Kurzfristig geht diese vor den Wahlen im Dezember dieses Jahres zur Duma, beziehungsweise am 2. März 2008 zur Neuwahl des Präsidenten, offensichtlich davon aus, die hohen Einnahmen aus dem Export seiner Bodenschätze, aber auch seiner Rüstungsindustrie zu nutzen, um die Lebenshaltung der Bevölkerung weiter zu verbessern (wenn auch immer noch nicht ausreichend), in geringem, unzureichendem Masse die eigene Industrie zu fördern und – vor allem nach aussen sichtbar – ehemalige Sowjetrepubliken wieder enger an Russland zu binden.
Doch mittel- und langfristig wird das nicht reichen, und profilierte russische Wirtschaftswissenschaftler sprechen von drei Optionen, zwischen denen sich Russland entscheiden müsse und betonen, dass dies erst unter dem 2008 neu zu wählenden Präsidenten geschehen werde.
Russland müsse wählen – so der bekannte Wirtschaftswissenschaftler Wladimir Gutnik11 – entweder, sich vollständig auf die EU oder auf Asien (China) auszurichten oder aber einen eigenen russischen Weg beschreiten, der zwar vieles übernehme, was sich in Westeuropa bewährt habe, aber doch ein selbständiger, eigenständiger Weg bleibe. Manche verbinden damit die Hoffnung, dass Russland so den Zwängen der Globalisierung entgehen könne, was andere bezweifeln. Doch die mit der Konvertierbarkeit des Rubels erfolgte Integration Russlands als selbständiger Faktor in das internationale Währungssystem sehen viele bereits als ersten Schritt auf diesem eigenen, russischen Weg.
4. Alle hier angeführten Faktoren führen mich zu dem Schluss, dass das unter Putin herausgebildete politische System ein stabiles, dauerhaftes ist, das auch unter einem 2008 neu gewählten Präsidenten fortbestehen wird.
Die im März stattgefundenen Regionalwahlen in 14 Regionen Russlands12 galten allgemein als «Testwahl» für die Duma – Wahlen im Dezember und zeigten die sogenannten «Putintreuen Parteien» als Sieger13 und bestätigen so diese Prognose.
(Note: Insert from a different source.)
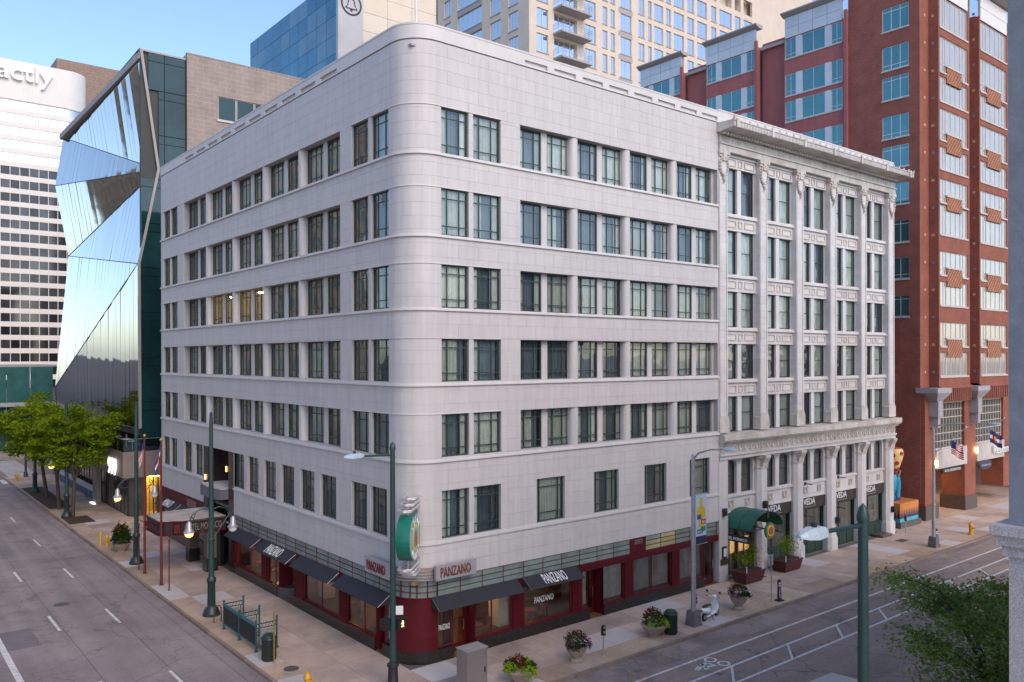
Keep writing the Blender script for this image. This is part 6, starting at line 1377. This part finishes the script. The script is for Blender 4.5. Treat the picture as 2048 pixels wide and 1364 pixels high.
# signs on the pavement
sp = T('sign_post', 'steel sign post seen from behind with a blank plate near the doormat', 'sign post', (20.88, -4.2, 0)); MB().tube((0, 0, 0), (0, 0, 2.55), .03, n=8).obj('post', STEEL, sp); MB().box(-.24, .24, .03, .05, 2.0, 2.6).obj('plate', M('plate_back', (.4, .4, .42), .4, .1, metal=.6), sp)
def valet(x, y, label):
    t = T('valet_sign', label, 'sign', (x, y, 0), math.radians(-12), 'navy valet signs'); MB().box(-.22, .22, -.16, .16, 0, .06).obj('foot', BLK, t); b = MB(); b.prism([(-.13, .06), (.13, .06), (.11, 1.1), (.06, 1.18), (-.06, 1.18), (-.11, 1.1)], lambda p, q_: (p[0], q_, p[1]), -.035, .035); b.obj('board', M('valet_navy', (.015, .02, .05), .4), t)
    b = MB(); b.box(-.08, .08, -.045, -.036, .8, 1.02); b.obj('arrow_plate', FWH, t); b = MB(); b.add([(-.06, -.05, .91), (.0, -.05, .85), (.0, -.05, .97)], [(0, 1, 2)]); b.box(0, .06, -.052, -.048, .89, .93); b.obj('arrow', BLK, t); text('lettering', 'VALET', (-.05, -.037, .74), (0, 0, -1), (1, 0, 0), .6, .1, FWH, t, .004)
valet(21.35, -4.4, 'navy upright valet sign standing at the kerb beside the blank sign post'); valet(42.0, -3.9, 'navy upright valet sign at the foot of the farther silver lamp post')
# traffic signal across the far crossing
ts = T('traffic_signal', 'dark traffic signal pole beyond the street trees at the far crossing', 'traffic light', (-3.0, 78.2, 0)); MB().lathe([(.25, 0), (.2, .5), (.12, .6), (.08, 7)], n=12).obj('pole', POLED, ts, True); b = MB(); b.path([(0, 0, 5.9), (-1.5, 0, 6.2), (-4.5, 0, 6.3)], .06, 6); b.obj('mast_arm', POLED, ts)
for x, z in ((-4.2, 5.9), (.35, 3.4)):
    h_ = MB().box(-.17+x, .17+x, -.12, .12, z-.5, z+.5).obj('signal_head', BLK, ts)
    MB().ball((x, -.13, z+.32), .1, 8, 6).obj('red_lens', M('signal_red', (.5, .02, .02), .3, 0, emit=(1, .05, .02), estr=6), h_, True)

# ------------------------------------------------------------------ trees
def tree(x, y, label, h, r, seed, leaf, nclump, nleaf, size, zlo=.42, lean=(0, 0), flat=.3, fork=2.2, group='street trees'):
    rg = random.Random(seed); t = T('street_tree', label, 'tree', (x, y, 0), 0, group); b = MB(); tips = []
    base = [(0, 0, 0), (lean[0]*.2, lean[1]*.2, fork*.5), (lean[0]*.4, lean[1]*.4, fork)]; b.path(base, [.2, .16, .15], 10)
    f0 = Vector(base[-1])
    for k in range(6):
        a = 2*PI*k/6+rg.uniform(-.4, .4); d = rg.uniform(.45, .85)*r; e = f0+Vector((lean[0]*.5+d*math.cos(a), lean[1]*.5+d*math.sin(a), (h-fork)*rg.uniform(.45, .85)))
        m = f0+(e-f0)*.45+Vector((-.1*math.cos(a), -.1*math.sin(a), (h-fork)*.12)); b.path([f0, m, e], [.1, .07, .025], 7)
        for j in range(6):
            s_ = f0+(m-f0)*.7 if j < 2 else m+(e-m)*rg.uniform(.1, .95); a2 = a+rg.uniform(-1.4, 1.4); l = r*rg.uniform(.3, .6); q_ = s_+Vector((l*math.cos(a2), l*math.sin(a2), rg.uniform(-.1, .6)*l)); b.path([s_, s_+(q_-s_)*.5+Vector((0, 0, .1)), q_], [.03, .02, .008], 5); tips.append(q_); tips.append(s_+(q_-s_)*.6)
    b.obj('trunk', BARK, t, True); c = MB(); P = []
    while len(P) < nclump:
        u = Vector((rg.uniform(-1, 1), rg.uniform(-1, 1), rg.uniform(-1, 1)))
        if u.length > 1 or u.length < .35: continue
        zc = zlo*h+(h-zlo*h)*.5; p = Vector((lean[0]+u.x*r, lean[1]+u.y*r, zc+u.z*(h-zlo*h)*.5))
        wob = .78+.3*math.sin(u.x*5+seed)*math.sin(u.y*4+seed*2)+.12*math.sin(u.z*7)
        if u.length > wob: continue
        P.append(p)
    P += tips
    for p in P:
        ax = rg.uniform(.25, .55)*r/3.2
        for _ in range(nleaf):
            leaves(c, [(p.x+max(-1.6, min(1.6, rg.gauss(0, 1)))*ax, p.y+max(-1.6, min(1.6, rg.gauss(0, 1)))*ax, p.z+rg.gauss(0, ax*flat))], size, 1, .02, 0, 1, rg)
    c.obj('crown', leaf, t); return t
tree(-3.95, 48.15, 'nearest green street tree in the short bed by the avenue kerb', 9.6, 3.1, 11, LEAF, 90, 75, .3, .38, (.4, 0), .3, 3.0)
tree(-4.1, 52.9, 'middle green street tree at the near end of the long bed', 9.9, 3.3, 12, LEAF, 90, 75, .3, .38, (-.4, .4), .3, 3.0)
tree(-3.75, 60.8, 'farthest green street tree in the long bed', 10.2, 3.8, 13, LEAF, 100, 70, .34, .38, (-1.0, 0), .3, 3.0)
tree(7.5, -20.75, 'feathery dark green street tree in the bottom right foreground', 7.6, 3.0, 21, LEAF2, 80, 150, .13, .35, (-.1, .1), .35, 2.4)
Wenn der im Londoner Exil lebende Oligarch und Putingegner, Boris Abramowitsch Beresowski am 12. April in der britischen Zeitung «The Guardian» dazu aufrief, das gegenwärtige System in Russland mit Gewalt zu ändern: «Man kann es nicht auf demokratischem Wege ändern» – so bestätigt er auf seine Weise diese Einschätzung.14
5. Natürlich kann man gegen solche Wahlergebnisse auch Einwände geltend machen, und sie sind auch geltend gemacht worden; insbesondere dahin, dass einzelne «Oppositionsparteien» zu den Wahlen nicht zugelassen wurden.15
Jedoch handelte es sich hier regelmässig darum, dass Vorraussetzungen für die Zulassung zu den Wahlen, wie sie das Wahlgesetz vorsieht, nicht erbracht wurden, oder bei den Wahlen die 7%-Klausel nicht erreicht wurde.16
Aber nicht nur an einzelnen Wahlakten, sondern auch am politischen Gesamtsystem ist grundsätzliche Kritik geübt worden.
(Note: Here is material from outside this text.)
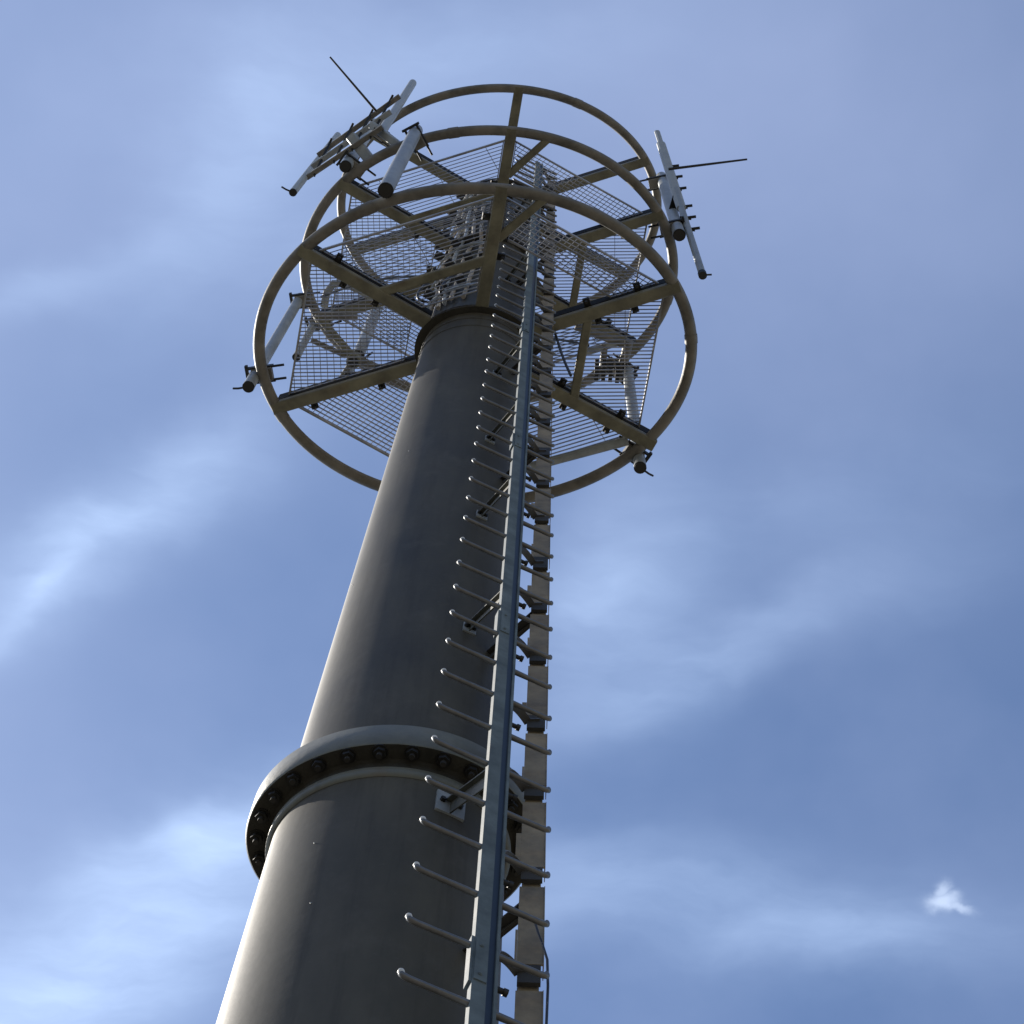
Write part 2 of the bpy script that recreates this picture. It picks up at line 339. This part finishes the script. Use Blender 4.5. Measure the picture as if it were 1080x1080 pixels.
for li in range(3):
    Z, RG = ZT[li], RR[li]
    pf = thing('ring_platform', T(0, 0, Z), plabels[li], 'platform', 'ring platforms stacked around the pole head')
    mb = MB(); mb.tube([TP(RG, 360*k/144, Z) for k in range(144)], .0435, 14, closed=True); mb.build('ring', M_ring, pf)
    for az in ((-3, 163.5-8, -118) if li == 0 else (14, 150, -100) if li == 1 else (-60, 170)):
        mb = MB(); mb.tube([TP(RG, az-1.6, Z), TP(RG, az, Z), TP(RG, az+1.6, Z)], .0475, 14); mb.build('ring_sleeve', M_ring, pf)
    r0 = prad(Z)
    mb = MB(); q = r0+.062
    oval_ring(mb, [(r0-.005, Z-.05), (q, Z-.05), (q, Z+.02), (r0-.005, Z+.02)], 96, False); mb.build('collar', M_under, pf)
    for i, az in enumerate(SP):
        A = TP(r0+.05, az, Z+.0); B = TP(RG+(.03 if i != 2 or li else .07), az, Z+.0)
        mb = MB(); mb.bevbar(A, B, .088 if i else .095, .085, off=.0); 
        sp = mb.build('spoke', M_beam, pf)
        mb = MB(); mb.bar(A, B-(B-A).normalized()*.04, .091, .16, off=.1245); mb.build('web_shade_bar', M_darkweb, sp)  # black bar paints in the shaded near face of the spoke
        if li < 2:
            for rho in (.86, 1.22):
                for s in (-1, 1):
                    if random.random() < .25: continue
                    rh = rho+random.uniform(-.12, .12)
                    P = TP(rh, az, Z); t = radial_dir(az).cross(Vector((0, 0, 1))); mb = MB()
                    mb.bar(P+t*s*.035+Vector((0, 0, .07)), P+t*s*.105+Vector((0, 0, .06)), .05, .03)
                    mb.tube([P+t*s*.085+Vector((0, 0, .08)), P+t*s*.085+Vector((0, 0, .0))], .011, 8)
                    mb.build('grating_clip', M_black, sp)
    if li < 2:
        for a_, b_ in (((-141.2, -82.2)), ((-22.2, 37.2))):
            mb = MB(); mb.bevbar(TP(.9, a_, Z+.0), TP(.9, b_, Z+.0), .065, .07); mb.build('cross_member', M_beam, pf)
        mb = MB(); mb.bevbar(TP(1.1, -80.5, Z), TP(RG, -70.3, Z), .06, .065); mb.build('hatch_member', M_beam, pf)
        for i in range(6): grating(li, i, pf)
        for i in range(6):
            a = T(*hexpt(1.5, i), Z+.115); b = T(*hexpt(1.5, i+1), Z+.115)
            d = (b-a).normalized()
            mb = MB(); mb.bar(a+d*.04, b-d*.04, .012, .05); mb.build('edge_strip', M_grate, pf)
        if li == 0:
            mb = MB(); mb.tube([T(.40, 1.215, Z+.02), T(1.12, .955, Z+.02)], .036, 12); mb.build('edge_pipe', M_zinc, pf)

# ------------------------------------------------------------------ climbing ladder
LL = Vector((-.2942, 2.8113, 0)); LR = Vector((.0910, 2.9748, 0)); Z0 = 4.8145 + EYE
tdir = (LR-LL).normalized(); ndir = Vector((tdir.y, -tdir.x, 0)); UP = Vector((0, 0, 1))
RC = LL.lerp(LR, .55)
ladder = thing('climbing_ladder', RC+Vector((0, 0, .0)), 'blue-grey single-rail climbing ladder with pegs on both sides, fixed in front of the pole', 'ladder')
ZB, ZTOP = .25, 20.3+EYE
mb = MB(); h = ZTOP-ZB
def vprism(mb, s0, s1, n0, n1, zb, zt):      # box in ladder axes
    c_ = [RC+tdir*s+ndir*n_ for s, n_ in ((s0, n0), (s0, n1), (s1, n1), (s1, n0))]
    mb.hexa([v+UP*zb for v in c_][::-1]+[v+UP*zt for v in c_][::-1])
vprism(mb, -.038, .038, -.012, .002, ZB, ZTOP)
vprism(mb, -.038, .006, .002, .014, ZB, ZTOP)
vprism(mb, .029, .038, .002, .014, ZB, ZTOP)
vprism(mb, -.014, .014, -.05, -.012, ZB, ZTOP)
mb.cur = 1; vprism(mb, .006, .029, .003, .006, ZB, ZTOP)
rail = mb.build('rail', [M_rail, M_slot], ladder)
mb = MB(); c0 = LL.lerp(LR, .5)
def rungmesh():
    mb = MB(); a = LL-c0; b = LR-c0; r = .0096
    for s0, s1, E_ in ((a, RC-c0-tdir*.036-ndir*.0, a), (RC-c0+tdir*.036, b, b)):
        inner = s1 if E_ is a else s0; sg = -1 if E_ is a else 1
        tip = E_-tdir*sg*.0
        pts_ = [inner, inner.lerp(tip, .5), tip-tdir*sg*.022, tip-tdir*sg*.008+UP*.003, tip+UP*.007, tip+UP*.014]
        mb.cur = 0; mb.tube(pts_, r, 10, taper=[1.15, 1, 1, 1, .95, .85])
        mb.cur = 1 if sg < 0 else 0
        mb.ball(tip+UP*.016-tdir*.001, .0105 if sg < 0 else .0082, 10, (1, 1, 1.15))
    return mb
rm_ = rungmesh()
proto = None; k0 = -int((Z0-.5)//.3)
kk = k0
while Z0+.3*kk < ZTOP-.1:
    z = Z0+.3*kk
    if proto is None:
        proto = rm_.build('rung', [M_rung, M_cap], ladder, Vector((0, 0, 0))); o = proto
    else:
        o = proto.copy(); COL.objects.link(o); o.parent = ladder
    o.location = Vector((c0.x, c0.y, z+random.uniform(-.003, .003)))-ladder.location
    o.rotation_euler = (random.uniform(-.01, .01), random.uniform(-.008, .008), random.uniform(-.012, .012))
    kk += 1
# splices on the rail
for z in (5.02, 7.62, 10.25, 12.9, 15.6, 18.3, 2.3):
    z += EYE; mb = MB(); vprism(mb, -.047, -.0382, -.02, .012, z-.11, z+.13); vprism(mb, -.034, .003, .0142, .019, z-.10, z+.12)
    for dz in (-.07, .08): mb.ball(RC-tdir*.018+ndir*.019+UP*(z+dz), .007)
    mb.build('rail_splice', M_rail, rail)
for z in (1.6, 3.4, 6.67, 8.43, 10.06, 11.5, 13.1, 16.2, 19.3):
    big = z == 6.67
    F = TP(prad(z), -56, z); fo = surf_n(-56); ft = UP.cross(fo).normalized()
    mb = MB(); wp, hp_ = (.03, .045) if not big else (.055, .075)
    c_ = [F+ft*(sx*wp)+UP*(sz*hp_)+fo*d_ for d_ in (-.015, .008) for sx, sz in ((-1, -1), (1, -1), (1, 1), (-1, 1))]
    mb.add(c_, [(3, 2, 1, 0), (4, 5, 6, 7), (0, 1, 5, 4), (1, 2, 6, 5), (2, 3, 7, 6), (3, 0, 4, 7)])
    mb.cur = 1
    for sx in (-.6, .6): mb.tube([F+ft*(sx*wp)+fo*.008, F+ft*(sx*wp)+fo*.022], .011, 6)
    mb.cur = 2
    E_ = RC-ndir*.036+UP*(z+EYE-.32)
    mb.bar(F+fo*.006, E_, .006, .045 if not big else .10)
    mb.bar(F+fo*.006-ft*.012+UP*.02, E_-tdir*.012+UP*.02, .02, .006)
    mb.build('standoff_bracket', [M_zinc, M_nut, M_brk], ladder)

# ------------------------------------------------------------------ cable tray beside the ladder
T0 = Vector((.001, 3.045, 0)); T1 = Vector((.0813, 3.044, 0)); TD = (T1-T0).normalized(); TN = Vector((0, -1, 0))
tray = thing('cable_tray', T0+Vector((0, 0, .0)), 'brown notched cable tray running up the right side of the pole behind the pegs', 'cable tray')
mb = MB()
def tbox(mb, x0, x1, n0, n1, zb, zt):
    c_ = [T0+TD*s+TN*n_ for s, n_ in ((x0, n0), (x0, n1), (x1, n1), (x1, n0))]
    mb.hexa([v+UP*zb for v in c_][::-1]+[v+UP*zt for v in c_][::-1])
tbox(mb, .012, .071, -.03, -.004, .2, 20.2+EYE); mb.build('tray_core', M_tray, tray)
z = .3; i = 0
while z < 20.0+EYE:
    mb = MB(); L = .45+random.uniform(-.05, .04)
    tbox(mb, .005, .0813, -.003, .003, z, z+L)
    tbox(mb, .0814, .0840, -.05, .006, z, z+L)
    tbox(mb, -.012 if i % 2 == 0 else -.002, .0048, -.003, .003, z+.0, z+random.uniform(.1, .25))
    mb.build('tray_plate', M_tray, tray)
    mb = MB(); tbox(mb, .008, .075, .0035, .018, z+L+.02, z+.60-.03); mb.build('tray_clamp', M_trayd, tray)
    if i > 4:
        # arched strap from the ladder rail over to the tray, and its bolt
        A = RC+tdir*.036-ndir*.012; zz = z+L+.05; Bp = T0+TD*.012+TN*.012
        hs = MB(); P = []
        for q in range(11):
            a = math.pi/2*q/10; P.append(A.lerp(Bp, 1-math.cos(a))+UP*(zz-.10+.10*math.sin(a)+.03*q/10))
        P.append(Bp+TD*.04+UP*(zz+.035))
        for u, w_ in zip(P[:-1], P[1:]):
            d = (w_-u); hs.bar(u, w_+d*.06, .03, .006, up=ndir.cross(d) if d.length else UP)
        hs.build('strap', M_rung, tray)
        mb = MB(); Q = RC+tdir*.037-ndir*.01+UP*(zz-.24); mb.tube([Q, Q+tdir*.03], .009, 8); mb.tube([Q+tdir*.027, Q+tdir*.040], .013, 6); mb.build('strap_bolt', M_black, tray)
    z += .60; i += 1
for z in (3.4, 5.75, 8.3, 10.9, 13.4, 16.4, 19.2):
    F = TP(prad(z), -38, z); mb = MB(); mb.bar(F, T0+TD*.05-TN*.03+UP*(z+EYE), .008, .10); mb.bar(F, T0+TD*.03-TN*.03+UP*(z+EYE-.05), .05, .008); mb.build('tray_bracket', M_trayd, tray)
for j, off in enumerate((.025, .05)):
    mb = MB(); P = [T0+TD*(off+.006*math.sin(q*.7+j))-TN*.045+UP*(.1+q*.4) for q in range(54)]
    mb.tube(P, .012, 8); mb.build('feeder_cable', M_cable, tray)

mb = MB(); P = [(.055, 3.17, 5.80), (.07, 3.169, 5.706), (.083, 3.169, 5.643), (.098, 3.168, 5.552), (.101, 3.168, 5.399), (.097, 3.169, 5.142), (.095, 3.17, 4.2), (.098, 3.17, 2.5), (.095, 3.17, .5), (.09, 3.17, -1.67)]
mb.tube([Vector((a*.946, b*.946, c_*.946+EYE)) for a, b, c_ in P], .004, 8)
o = mb.build('loose_cable', M_cable, None, Vector((.095, 3.17, 0))); tag(o, 'thin black loose cable hanging free beside the foot of the cable tray', 'cable')
mb = MB(); P = [(.103, 3.348, 14.903), (.125, 3.348, 14.6), (.151, 3.347, 14.241), (.178, 3.35, 13.95), (.214, 3.343, 13.575)]
mb.tube([Vector((a, b, c_+EYE)) for a, b, c_ in P], .010, 8)
o = mb.build('dangling_cable', M_cable, None, Vector((.103, 3.348, 14.903+EYE))); tag(o, 'short dark cable end dangling under the lowest platform beside the tray', 'cable')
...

So sieht Lilia Schewzowa von der Carnegiestiftung in Moskau das politische System im Russland von heute als einen «bürokratischen Kapitalismus» an, der mit Liberalität und Demokratie wenig zu tun habe.17
Ähnlich kommt Mommsen zu dem Schluss, in Russland sei ein «System Putin» entstanden, das auf der Besetzung aller wichtigen staatlichen Positionen mit ehemaligen Geheimdienstlern, Militärs und «Petersburgern» beruhe und mit der «gelenkten Demokratie» in Richtung eines «autoritären Regimes» gehe.18 Etwas russlandfreundlicher gibt sich Erler in seiner Schrift «Russland kommt».19 Doch auch er kommt zu dem Schluss, das Russland Putins gehe von der «gelenkten Demokratie» zur «autokratischen Demokratie».
Alle solchen Analysen enthalten diese oder jene zutreffende Beobachtung,20 doch die unter Putin bisher ergriffenen Massnahmen halten sich im Rahmen der geltenden Verfassung. Es ist überhaupt ein spezifisches Merkmal Putins, dass er sich nicht nur im Rahmen der Verfassung zu halten sucht, sondern bewusst den Rechtsstaat als Instrument zur Durchsetzung seiner politischen Ziele zu nutzen sucht.21
Solche Analysen weisen zudem regelmässig prinzipielle Mängel auf, die den Blick auf die russische Wirklichkeit verstellen.
Der hauptsächlichste Mangel besteht darin, dass die Autoren die Entwicklung in Russland – direkt ausgesprochen oder unausgeprochen – daran messen, wieweit sich diese den westlichen Werten und Demokratievorstellungen annähern oder davon abweichen. Sie sind regelmässig darauf fixiert, in Russland müsse die sogenannte «Zivilgesellschaft» etabliert werden, ohne dass sie jemals definiert hätten, was sie darunter verstehen.22 Dabei war immer klar, dass Russland unter Putin an der «russischen Idee» festhalten wird23 und alle Versuche, Russland nach westlichen Modellen auszurichten, scheitern mussten und gescheitert sind, weil man ein Land und ein Volk von der Grösse Russlands mit seiner Geschichte, Sprache und Kultur nicht dazu bringen kann, seine eigene Identität zu verleugnen.
Es ist die Ironie der Geschichte, dass solche Russlandpolitik gerade dazu beigetragen hat, dass dieses Land sich jetzt mehr denn je auf seine eigenen Interessen, Potenzen und Wege besonnen hat24.